The beauty and promise in Romans 8 is not that the bad things will eventually prove to be a good thing. The beauty and promise of this section of Romans 8 is that no matter how bad things may get, God’s ultimate and eternal purpose in the lives of those who love Him and are called according to His purpose won’t be foiled.

Job says in 14:1, "Man born of woman is of few days and full of trouble."  That's good news and bad news.  The bad news is we will have trouble.  Good news is we have but a few days on this nasty old earth.  While we are here we can expect to have trouble.  Those of you that know me know that I am not a pessimist.  I'm not trying to bum you out and make you feel bad.  In fact, just the opposite.  Because I have the ultimate Good News and the only bad news is if you don't accept it.

There were nearly 3500 people who died in the terror attacks on 9/11 if you include the 19 cowards who hijacked the planes and there is nothing I can say to bring back a single one.  No scripture will rewind that day.  But for obedient believers God is working to make even those events work out to our good.  We may never see it this side of Heaven but when we get there God will welcome you with a "Well done good and faithful and obedient servant.  Now let me show you what I was doing in your life during that time."
Tim Keller gives us some insight. He points to the tomb of Lazarus. Jesus is standing there with tears rolling down his face. Jesus isn’t smiling. He’s angry. He’s upset. Why? Because death is a bad thing.
Keller says, “Jesus wasn't thinking, They think that this is a tragedy, but no harm done! I'm about to raise him from the dead. This looks like a bad thing, but it's not. It's really a good thing! It's a way for me to show my glory.”

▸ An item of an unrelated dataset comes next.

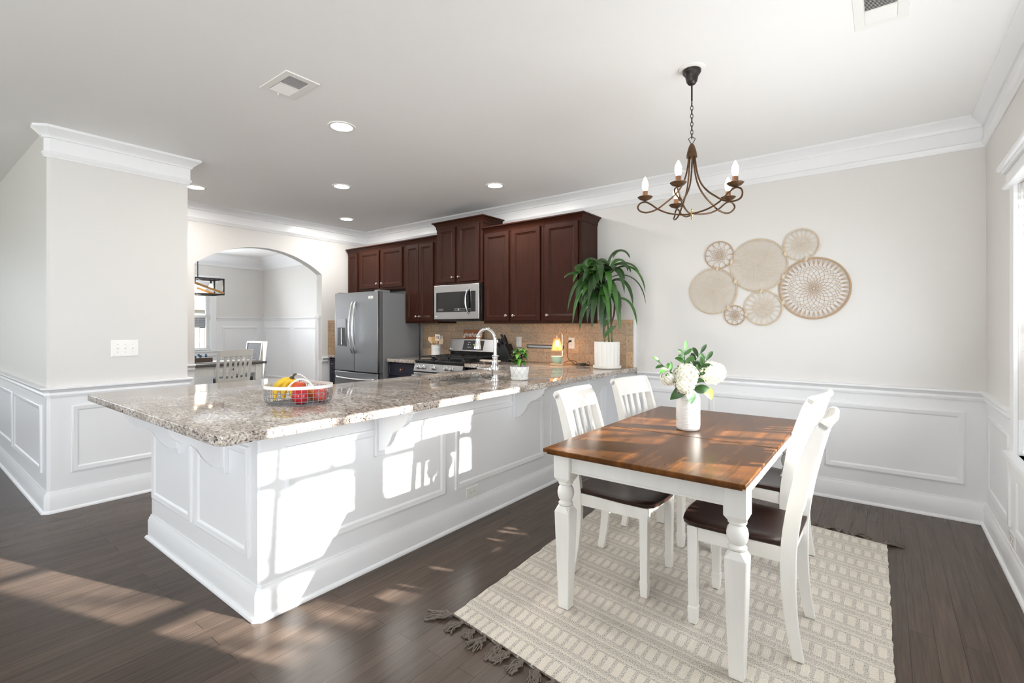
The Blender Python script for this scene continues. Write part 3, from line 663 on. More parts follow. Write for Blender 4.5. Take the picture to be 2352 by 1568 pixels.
fence2 = fe.build('privacy_fence', mat('weathered_fence_boards', (0.20, 0.17, 0.16), 0.85), off=(2.2, 3.9, -0.45), smooth=False)
tag(fence2, 'tall board fence just outside the blinds of the table window', 'fence')
# ---------------------------------------------------------------- peninsula, counters
IX, IY = -2.2076, 1.026
pen = wthing('kitchen_peninsula', 'white panelled peninsula base carrying the long granite counter', 'cabinet', (-2.9, 2.6, 0))
c = 0.010
ou = [(IX-c, IY), (IX, IY+c), (IX, YB), (-2.95, YB), (-2.95, 1.74), (-3.598, 1.74), (-3.598, IY)]
pt('body', MB().prism(ou, 0, 0.69).prism([(IX-c, IY), (IX, IY+c), (IX, 2.445), (-2.95, 2.445), (-2.95, 1.74), (-3.598, 1.74), (-3.598, IY)], 0.69, 0.8735)
   .box(-2.95, IX, 3.155, YB, 0.69, 0.8735).box(-2.355, IX, 2.445, 3.155, 0.69, 0.8735).box(-2.95, -2.81, 2.445, 3.155, 0.69, 0.8735), M_TRIM, pen, smooth=False)
for i, mb in enumerate(mold([(IX, YB-0.032), (IX, IY+c), (IX-c, IY), (-3.598, IY), (-3.598, 1.72)], BB)):
    pt('baseboard', mb, M_TRIM, pen)
def isl_frame(plane, cc, side, a0, a1, z0, z1): pt('panel_moulding', wall_frame(plane, cc, side, a0, a1, z0, z1), M_TRIM, pen)
for (y0, y1) in ((1.147, 2.185), (2.272, 3.302), (3.40, 4.36)): isl_frame('x', IX, 1, y0, y1, 0.243, 0.750)
for (x0, x1) in ((-3.575, -2.965), (-2.905, -2.295)): isl_frame('y', IY, -1, x0, x1, 0.250, 0.760)
# corbels
CP = [(0.0, 0.0), (0.0, 0.245), (0.262, 0.245), (0.262, 0.228), (0.246, 0.222), (0.240, 0.200), (0.225, 0.175), (0.190, 0.150), (0.150, 0.135), (0.120, 0.110), (0.095, 0.065), (0.070, 0.035), (0.045, 0.012), (0.020, 0.004)]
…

Keller points out that there is no place in the Bible that teaches us that bad things are really blessings in disguise or that every cloud has a silver lining. Jesus is upset because he hates death. He hates loneliness, alienation, pain, and suffering. But Keller says, “Jesus hates it all so much that he was willing to come into this world and experience it all himself, so that eventually he could destroy it [death] without destroying us.”